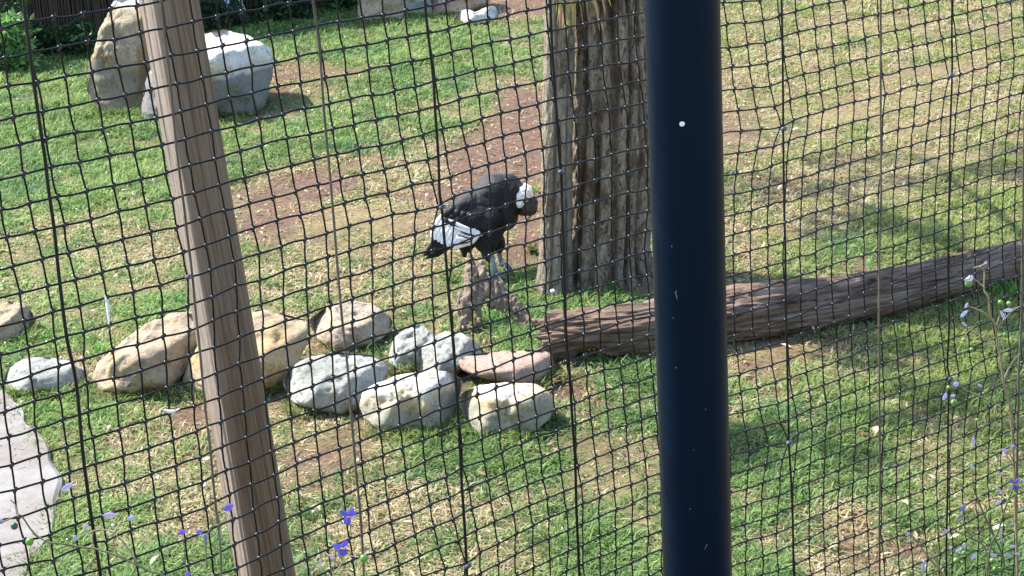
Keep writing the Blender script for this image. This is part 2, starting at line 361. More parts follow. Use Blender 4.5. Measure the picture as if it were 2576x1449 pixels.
rock('rock', [(450,968),(470,905),(505,845),(560,800),(640,778),(700,786),(762,800),(772,850),(740,915),(690,965),(620,990),(520,985)], M_yel, 'yellow sandstone boulder partly hidden behind the leaning wooden post', T=.9, edge=-.1, back=1.3, seed=2, group=GR)
rock('rock', [(773,800),(800,775),(850,753),(925,758),(965,780),(985,805),(975,835),(940,862),(880,882),(835,878),(792,840)], M_yel2, 'small rounded yellow and pink stone just right of the yellow boulder', T=.9, edge=.0, back=1.2, seed=3, group=GR)
rock('rock', [(708,960),(722,925),(775,893),(850,884),(925,890),(975,915),(970,950),(925,985),(905,1020),(860,1040),(790,1025),(735,1005)], M_gry, 'oval grey white stone with pale lichen left of the front row', T=.9, edge=.0, back=1.5, seed=4, group=GR)
rock('rock', [(978,890),(985,850),(1020,820),(1060,812),(1092,838),(1095,870),(1070,905),(1040,932),(1000,928),(980,912)], M_gry, 'small grey lichen stone nearest the stump, left one of a pair', T=.9, edge=.1, back=1.2, seed=5, group=GR)
rock('rock', [(1040,922),(1062,868),(1100,834),(1150,830),(1190,850),(1214,880),(1202,910),(1150,934),(1090,952),(1046,942)], M_gry, 'rounded grey stone below the left leg of the stump, touching its twin', T=.9, edge=.05, back=1.3, seed=6, group=GR)
rock('rock', [(1150,905),(1175,888),(1260,880),(1370,876),(1388,885),(1410,915),(1405,955),(1370,970),(1300,965),(1210,945),(1160,925)], M_pnk, 'flat pinkish brown slab beside the broken end of the log', T=1.5, edge=-.1, back=2.5, seed=7, group=GR, rough=.04)
rock('rock', [(903,1015),(908,985),(940,962),(1010,938),(1085,930),(1142,936),(1158,962),(1150,1010),(1125,1055),(1080,1085),(1010,1090),(945,1070),(912,1045)], M_why, 'white stone with a yellow stained top, middle of the front row', T=.9, edge=.15, back=1.4, front=.7, seed=8, group=GR)
rock('rock', [(1153,1010),(1162,984),(1200,966),(1270,957),(1340,962),(1378,982),(1395,1010),(1382,1048),(1350,1080),(1290,1098),(1220,1092),(1175,1060)], M_why, 'white stone with an orange band, at the right end of the front row', T=.9, edge=.3, back=1.7, front=.7, seed=9, group=GR)
rock('rock', [(2,955),(15,925),(50,900),(110,895),(170,905),(215,935),(205,970),(150,985),(60,985),(15,975)], M_gry, 'low grey stone half sunk in grass beside the concrete path', T=1.1, edge=.0, back=1.5, seed=10, group=GR)
rock('rock', [(-70,820),(-55,770),(0,752),(50,758),(78,790),(70,830),(20,860),(-40,862)], M_tan, 'tan stone cut by the left border of the view, above the grey stone', T=.9, edge=.0, back=1.3, seed=11, group=GR)
rock('standing_stone', [(217,215),(222,160),(243,70),(262,15),(275,-60),(300,-95),(345,-80),(368,-20),(375,100),(378,190),(365,240),(345,290),(310,292),(275,275),(245,270),(226,240)], M_tall, 'tall upright brown and cream standing stone left of the leaning post', T=.9, edge=.55, back=1.6, front=.35, seed=12, box=.33)
rock('rock', [(350,295),(358,190),(385,150),(440,90),(500,66),(560,60),(615,80),(668,108),(678,150),(672,210),(655,270),(640,288),(560,298),(450,300),(400,302)], M_big, 'big blocky chalk white boulder behind the leaning wooden post', T=.95, edge=.12, back=1.9, front=1.15, seed=13, box=.25, rough=.05)
GT = 'rocks at the far edge of the lawn'
rock('rock', [(900,40),(895,-60),(960,-90),(1010,-60),(1020,30),(1000,55),(960,60)], M_tan, 'orange tan boulder at the far edge of the lawn', T=.9, edge=.3, seed=14, group=GT)
rock('rock', [(1000,55),(1003,-50),(1040,-80),(1082,-50),(1085,40),(1060,48),(1025,70)], M_gry, 'narrow grey boulder between the tan and brown far rocks', T=.9, edge=.3, seed=15, group=GT, contact=(1030,45))
rock('rock', [(1080,45),(1080,-60),(1150,-90),(1220,-70),(1235,-5),(1190,25),(1140,45)], M_pnk, 'dark brown boulder behind the small pale stone', T=.9, edge=.3, seed=16, group=GT)
rock('rock', [(1138,68),(1142,42),(1156,22),(1178,20),(1196,30),(1215,18),(1240,10),(1262,22),(1250,36),(1232,56),(1190,62)], M_wht, 'small pale notched stone on the grass before the brown boulder', T=1.0, edge=.1, back=1.0, seed=17, group=GT, box=.3, sub=4)

# dark shade side: fence and shrubs at the back are further down

# ------------------------------------------------------------------ big tree
def trunk_mesh(name, axis, rad, grooves, mat, parent, z0, z1, nz=260, na=220, seed=0, amp=.035, lobes=()):
    # axis(z)->(x,y), rad(z)->r, grooves: (angle at base, drift, width, depth)
    zz = np.linspace(z0, z1, nz); aa = np.linspace(0, 2 * np.pi, na, endpoint=False)
    vv = np.empty((nz, na, 3)); dk = np.empty((nz, na))
    for i, z in enumerate(zz):
        ax, ay = axis(z); r = rad(z)
        for j, a in enumerate(aa):
            m_ = 1.0; g = 0
            for (a0, dr, w_, d_) in grooves:
                c = a0 + dr * z + .10 * mn.noise(Vector((z * 1.7, a0 * 3, seed)))
                q = (a - c + math.pi) % (2 * math.pi) - math.pi
                e = math.exp(-(q / w_) ** 2) * (.65 + .5 * mn.noise(Vector((z * 2.1 + 5, a0 * 7, seed))))
                m_ -= d_ * e; g += e
            ca, sa = math.cos(a), math.sin(a)
            p = Vector((ca * 7 + .4 * mn.noise(Vector((ca * 2, sa * 2, z * 4))), sa * 7, z * 2.6 + seed)); q2 = Vector((ca * 3, sa * 3, z * 1.1 + seed * 2)); q3 = Vector((ca * 13, sa * 13, z * 17))
            p = Vector((ca * 5, sa * 5, z * 4.2 + seed)); rid = abs(mn.noise(p)) * .5 + abs(mn.noise(Vector((ca * 11, sa * 11, z * 6 + seed)))) * .6; f = mn.noise(q2)
            m_ += amp * 1.9 * f + amp * 2.2 * (rid - .25) + amp * 1.1 * mn.noise(q3)
            vv[i, j] = (ax + r * m_ * ca, ay + r * m_ * sa, z); dk[i, j] = min(1, g)
    idx = np.arange(nz - 1)[:, None] * na; j = np.arange(na)[None, :]; j2 = (j + 1) % na
    f = np.stack([idx + j, idx + j2, idx + na + j2, idx + na + j], -1).reshape(-1, 4)
    return mkobj(name, vv.reshape(-1, 3), f, mat, parent, attrs={'groove': dk.ravel()})
def mapped(nt, src, sc):
    m_ = nt.nodes.new('ShaderNodeMapping'); m_.inputs['Scale'].default_value = sc; nt.links.new(src, m_.inputs['Vector']); return m_.outputs[0]
def mat_bark(name, light, mid, dark, seed, redd=(.10, .055, .035)):
    m, nt, b = newmat(name)
    t = nt.nodes.new('ShaderNodeTexCoord'); mp = nt.nodes.new('ShaderNodeMapping'); mp.inputs['Scale'].default_value = (1, 1, .5); mp.inputs['Location'].default_value = (seed, 0, seed)
    nt.links.new(t.outputs['Object'], mp.inputs['Vector']); v = mp.outputs[0]
    n1 = noise_n(nt, 34, 8, .7, v, .8); n2 = noise_n(nt, 5.5, 5, .6, v, .6); n3 = noise_n(nt, 90, 5, .7, v)
    vo = N(nt, 'ShaderNodeTexVoronoi'); vo.inputs['Scale'].default_value = 38; vo.feature = 'DISTANCE_TO_EDGE'; nt.links.new(v, vo.inputs['Vector'])
    c = mixc(nt, ramp(nt, n1, [(.38, G0), (.62, G1)]), mid, light)
    c = mixc(nt, ramp(nt, n2, [(.5, G0), (.62, (.85, .85, .85))]), c, redd)
    n6 = noise_n(nt, 1, 8, .7, mapped(nt, v, (30, 30, 26)), 1.6); c = mixc(nt, ramp(nt, n6, [(.40, (.9, .9, .9)), (.47, G0)]), c, dark)
    at = N(nt, 'ShaderNodeAttribute'); at.attribute_name = 'groove'
    c = mixc(nt, ramp(nt, at.outputs['Fac'], [(.2, G0), (.7, (.85, .85, .85))]), c, tuple(x * .5 for x in redd))
    c = mixc(nt, .5, c, ramp(nt, n3, [(.3, (.6, .6, .6)), (.7, (1.15, 1.15, 1.15))]), 'MULTIPLY')
    nt.links.new(c, b.inputs['Base Color']); b.inputs['Roughness'].default_value = .9
    bump(nt, b, mixc(nt, .5, n1, n6), 1.0, .045); return m
M_bark = mat_bark('rough_grey_bark', (.42, .35, .255), (.22, .165, .115), (.06, .038, .026), 2.0)
M_bark2 = mat_bark('pale_flaky_bark', (.43, .37, .28), (.29, .24, .175), (.10, .075, .05), 6.0, (.22, .16, .11))
tb = G(1530, 728); tt = H(1540, 0, tb[1]); Zt = dep(tb) / FPX
def lin(a, b, t): return a + (b - a) * t
def main_axis(z): t = z / tt[2]; return (lin(tb[0], tt[0], t) + .02 * math.sin(z * 1.9), tb[1] + .22 + .05 * z)
def main_rad(z): return (98 + 30 * math.exp(-max(z, 0) / .16) + 7 * math.exp(-((z - .9) / .5) ** 2)) * Zt - .01 * max(0, z - 1.5)
tree = empty('tree', (tb[0], tb[1], 0), 'big fluted grey brown tree trunk standing behind the end of the log', 'tree')
# camera-facing direction is -y : angle 3pi/2
cf = 1.5 * math.pi
trunk_mesh('trunk', main_axis, main_rad, [(cf - .42, .05, .11, .2), (cf + .12, -.04, .14, .27), (cf + .42, .02, .07, .2), (cf + .75, 0, .1, .12), (cf - .8, .03, .12, .12), (cf + 2.2, 0, .2, .2), (cf + 3.4, 0, .2, .2)], M_bark, tree, -.12, 3.6, seed=1, amp=.045)
sb = G(1398, 748); st = H(1412, 0, sb[1])
def side_axis(z): t = z / st[2]; return (lin(sb[0], st[0], t), sb[1] + .12 + .06 * z)
def side_rad(z): return (37 + 12 * math.exp(-max(z, 0) / .22)) * Zt
trunk_mesh('side_stem', side_axis, side_rad, [(cf - .3, .1, .2, .12), (cf + .7, 0, .2, .14)], M_bark2, tree, -.12, 3.2, nz=200, na=130, seed=5, amp=.05)
def plain_limb(p0, p1, r0, r1, sag, name='unseen_limb'):
    pts = smooth_path([p0, (np.array(p0) + p1) / 2 + np.array(sag), p1], 14)
    o = tube_obj(name, pts, np.linspace(r0, r1, 14), M_bark, tree, 10); return pts
mt = np.array([*main_axis(3.5), 3.5])
L1 = plain_limb(mt, mt + (1.3, -.3, 1.3), .15, .05, (0, 0, .15)); L2 = plain_limb(mt, mt + (-.8, 1.1, 1.5), .13, .04, (0, .1, .1)); L3 = plain_limb(mt, mt + (.9, .9, 1.6), .12, .04, (0, .1, .1)); L4 = plain_limb(mt + (.6, -.1, .6), mt + (2.3, .1, .7), .07, .03, (0, 0, .1))
sa_ = np.array([*side_axis(3.1), 3.1]); plain_limb(sa_ + (0, 0, -.1), sa_ + (-.9, .7, 1.5), .08, .03, (0, 0, .1))

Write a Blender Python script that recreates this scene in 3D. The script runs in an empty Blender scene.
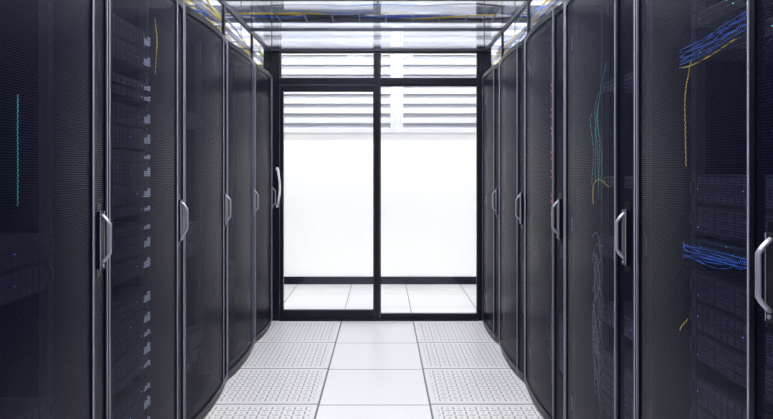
import bpy, math, random
from mathutils import Vector, Matrix
random.seed(7)
scene = bpy.context.scene
COL = scene.collection
try:
    scene.view_settings.view_transform = 'Standard'
    scene.view_settings.look = 'None'
except Exception:
    pass

# ------------------------------------------------------------------ materials
def pmat(name, col, rough=0.5, metal=0.0, emis=None, estr=0.0, noise=0.0, nscale=20, spec=0.5):
    m = bpy.data.materials.new(name); m.use_nodes = True
    nt = m.node_tree; b = nt.nodes['Principled BSDF']
    b.inputs['Base Color'].default_value = (*col, 1)
    b.inputs['Roughness'].default_value = rough
    b.inputs['Metallic'].default_value = metal
    b.inputs['Specular IOR Level'].default_value = spec
    if emis:
        b.inputs['Emission Color'].default_value = (*emis, 1)
        b.inputs['Emission Strength'].default_value = estr
    if noise > 0:
        tc = nt.nodes.new('ShaderNodeTexCoord')
        n = nt.nodes.new('ShaderNodeTexNoise'); n.inputs['Scale'].default_value = nscale
        nt.links.new(tc.outputs['Object'], n.inputs['Vector'])
        mr = nt.nodes.new('ShaderNodeMapRange')
        mr.inputs['To Min'].default_value = max(0, rough-noise); mr.inputs['To Max'].default_value = min(1, rough+noise)
        nt.links.new(n.outputs['Fac'], mr.inputs['Value'])
        nt.links.new(mr.outputs['Result'], b.inputs['Roughness'])
    return m

M_FRAME = pmat('door_frame_paint', (0.003, 0.003, 0.008), 0.35, 0.0, spec=0.2)
M_EDGEHI = pmat('edge_highlight_trim', (0.34, 0.34, 0.43), 0.5, 0.15)  # highlights along door and handle edges, put into the strips' pale colour
M_BODY = pmat('cabinet_paint', (0.004, 0.0045, 0.010), 0.45, 0.0, noise=0.08, spec=0.15)
M_INNER = pmat('cabinet_rail_metal', (0.035, 0.04, 0.075), 0.4, 0.6, noise=0.08)
M_HANDLE = pmat('handle_chrome', (0.38, 0.38, 0.44), 0.35, 0.6)
M_PLATE = pmat('handle_plate_black', (0.006, 0.006, 0.011), 0.3, 0.0, noise=0.05, spec=0.3)
M_ALU = pmat('black_aluminium', (0.010, 0.011, 0.018), 0.35, 0.2, noise=0.05, spec=0.3)
M_GREYALU = pmat('grey_aluminium', (0.04, 0.045, 0.06), 0.4, 0.3, noise=0.05)
M_WHITEH = pmat('white_handle', (0.9, 0.9, 0.92), 0.35, 0.0, noise=0.05)
M_WALL = pmat('white_wall_paint', (0.9, 0.9, 0.89), 0.7, noise=0.1, nscale=4)
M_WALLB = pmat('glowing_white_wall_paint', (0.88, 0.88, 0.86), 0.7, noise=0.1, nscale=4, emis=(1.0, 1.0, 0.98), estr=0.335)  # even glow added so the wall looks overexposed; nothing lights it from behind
M_CEIL = pmat('ceiling_paint', (0.8, 0.81, 0.84), 0.8, noise=0.1, nscale=4)
M_SLAT = pmat('slat_white', (0.83, 0.84, 0.86), 0.5, noise=0.05, emis=(0.97,0.98,1.0), estr=0.07)  # slight glow added to lift the brightness of the slats
M_SLATBACK = pmat('slat_backing_grey', (0.46, 0.48, 0.53), 0.6, noise=0.05)
M_BASEB = pmat('baseboard_dark', (0.010, 0.011, 0.02), 0.6, noise=0.05, spec=0.15)
M_SERV = pmat('server_metal', (0.038, 0.046, 0.092), 0.4, 0.2, noise=0.08)
M_SERVK = pmat('server_black_bezel', (0.016, 0.019, 0.038), 0.45, 0.1, noise=0.08)
M_SERVD = pmat('server_dark', (0.005, 0.006, 0.010), 0.5, noise=0.05)
M_EAR = pmat('server_ear_silver', (0.34, 0.38, 0.50), 0.35, 0.3, noise=0.05, emis=(0.34,0.40,0.60), estr=0.33)  # faint glow added so the ears show through the door mesh
M_LBLUE = pmat('led_blue', (0.1, 0.3, 0.9), 0.4, emis=(0.15, 0.4, 1.0), estr=1.5)
M_LGREEN = pmat('led_green', (0.1, 0.6, 0.7), 0.4, emis=(0.15, 0.7, 0.9), estr=1.2)
M_LRED = pmat('led_red', (0.7, 0.05, 0.05), 0.4, emis=(1.0, 0.06, 0.05), estr=1.9)
M_CBLUE = pmat('cable_blue', (0.03, 0.15, 0.70), 0.4, noise=0.05, emis=(0.02,0.1,0.6), estr=0.2)  # slight glow mixed into the blue, the cable is no light source
M_CYEL = pmat('cable_yellow', (0.80, 0.60, 0.03), 0.4, noise=0.05, emis=(0.8,0.6,0.05), estr=0.2)  # glow added to brighten the shaded undersides of the cables
M_CTEAL = pmat('cable_teal', (0.05, 0.40, 0.43), 0.4, noise=0.05, emis=(0.05,0.5,0.55), estr=0.15)  # faint glow added on top of the teal colour
M_CGREY = pmat('cable_grey', (0.28, 0.29, 0.34), 0.5, noise=0.05)
M_CBLACK = pmat('cable_black', (0.02, 0.02, 0.03), 0.5, noise=0.05)
M_TRAY = pmat('tray_metal', (0.20, 0.215, 0.26), 0.4, 0.3, noise=0.08)
M_LIGHT = pmat('lamp_diffuser', (1, 1, 1), 0.5, emis=(0.97, 0.97, 1.0), estr=25)
M_FILL = pmat('fill_light_side', (1, 1, 1), 0.5, emis=(0.95, 0.96, 1.0), estr=8)
M_LIGHTB = pmat('lamp_diffuser_bright', (1, 1, 1), 0.5, emis=(1.0, 1.0, 0.98), estr=21)

def vmath(nt, op, a, b=None):
    n = nt.nodes.new('ShaderNodeVectorMath'); n.operation = op
    for i, v in enumerate((a, b)):
        if v is None: continue
        if isinstance(v, (tuple, list)): n.inputs[i].default_value = v
        else: nt.links.new(v, n.inputs[i])
    return n.outputs['Value'] if op in ('LENGTH', 'DOT_PRODUCT') else n.outputs['Vector']
def fmath(nt, op, a, b=None):
    n = nt.nodes.new('ShaderNodeMath'); n.operation = op
    for i, v in enumerate((a, b)):
        if v is None: continue
        if isinstance(v, (int, float)): n.inputs[i].default_value = v
        else: nt.links.new(v, n.inputs[i])
    return n.outputs[0]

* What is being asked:
Gather each line in the data that holds the string "scene".

* Written response:
Write a Blender Python script that recreates this scene in 3D. The script runs in an empty Blender scene.
scene = bpy.context.scene
COL = scene.collection
    scene.view_settings.view_transform = 'Standard'
    scene.view_settings.look = 'None'